Bok Choy / Pak Choy

[xiao baicai (Mandarin); Pak Kwang Bae Bai Khao (Thai); Brassica rapa Group Chinensis]

Bok Choy is not a cabbage but turnip greens. All versions feature a sharper flavor with thicker, crisper stems than Napa Cabbage (also a turnip green). The white stemmed varieties are very popular in stir fries and soups, the green stemmed Shanghai variety is often steamed. Bok choy does not form tight heads but the clusters of stems form a tight bundle

Bok Choy, Large
Large Bok Choy stems and leaves This large form is now widely available in North American produce markets and even many supermarkets. This vegetable is the "cabbage" of southern China, while Napa Cabbage (also a turnip green) takes its place in the north. It is available in a variety of sizes but the photo specimen was 14-1/2 inches long and weighed just over 3 pounds.
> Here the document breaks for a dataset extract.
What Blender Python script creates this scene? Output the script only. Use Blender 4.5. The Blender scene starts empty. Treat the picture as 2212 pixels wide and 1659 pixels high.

The largest form (photo) is usually carried by North American groceries, while markets serving Asian communities commonly have the mid-size, small and tiny versions shown below

More on Asian Greens .

Bok Choy Mui
Tiny Bok Choy heads This is the "real" baby bok choy, one of my favorite vegetables for stir fries and such, but it's not widely available outside markets serving Asian communities. It is not really "baby", it's a tiny variety, as witnessed by the mature flower heads you will find on it. There are actually a number of miniature cultivars, some smaller, some larger. Taste is similar to full size bok choy but the distribution of stem and leaf is more pleasing in my opinion - more leaf.

Prep:   The main problem with this form is getting all the grit washed out. I usually strip the biggest stems off, then split the remaining head in half lengthwise which makes it easier to fluff the leaves and wash it.

Long Bok Choy
Long Bok Choy heads This cultivar is longer and narrower than a regular mid-size bok choy, but it tastes the same and can be used in exactly the same way. It does have the advantage that the stems are less bulky, thus need less lead time over the leaves when cooking and the texture of the dish will be less coarse. It frequently shows up in Asian markets in Los Angeles, but probably not much elsewhere yet.

Shanghai Bok Choy   -   [Green Bok Choy; Baby Bok Choy (North American groceries); Qing Cai (Shanghai Chinese, lit. "Green Vegetable"); Pak Kwang Tung Hong Tae (Thai); Cai Bo Xoi (Viet); Chingensai (Japanese)]
Shanghai Bok Choy heads

Probably the most popular vegetable in Shanghai, this bok choy is now widely available in North American supermarkets. It's smaller than the regular bok choy they sell, so supermarkets, always anxious to snag the yuppie dollar, call it "baby bok choy". Hey, they buy "baby carrots" (machine made from large carrots) and bags of bland "baby spinach", so "baby" anything should sell.

The flavor of this bok choy is somewhat different than that of the white stemmed variety. Besides being light green the stems are also much thinner, this variety is better suited to steam whole or split lengthwise.

Shanghai Bok Choy Mui   -   [Qing Cai Mui (Shanghai Chinese); Sin Kon Choy Mui (market)]
Shanghai Bok Choy Mui heads

This is the "Mui" form of the Shanghai Bok Choy described above. It was sold as Sin Choy Mui, but a Google search showed up nothing by that name. This market in Los Angeles (San Gabriel) uses a mix of Chinese and Vietnamese names. These were up to 5-1/2 inches long and average weight was 0.66 ounces each.

Buying:   Look for the large variety of white stemmed Bok Choy and the larger varieties of Shanghai Bok Choy in most North American produce markets and many supermarkets. The other forms shown above will only be available in markets serving an Asian community.

Storing:   All forms of bok choy should be loosely wrapped and refrigerated. They will keep several days and then start to turn yellow. Yellowing leaves have lost their flavor but if it hasn't gone too far the stems may still be used.

Cooking:   The Shanghai variety, if not too large, is often steamed whole or split lengthwise and steamed, because the stems are relatively thin compared to the white stemmed variety. It can also be used in stir fries and other recipes the same way as the white stemmed, but give the stems less lead time over the leaves.

The White stemmed variety is often used in stir fries and soups. It is usually best to cut or tear the green leaves away from the stems into the desired size. Slice the stems diagonally crosswise to the width desired. The larger the stem the narrower the width should be. Keep the stems and leaves separate.

When cooking, give the stems a lead of 1 to 4 minutes depending on size and method. For stir fries, the leaves should be stirred in just enough to be coated with oil, then the liquid ingredients are added. Cover and simmer until the stem slices are crisp tender. Do not overcook.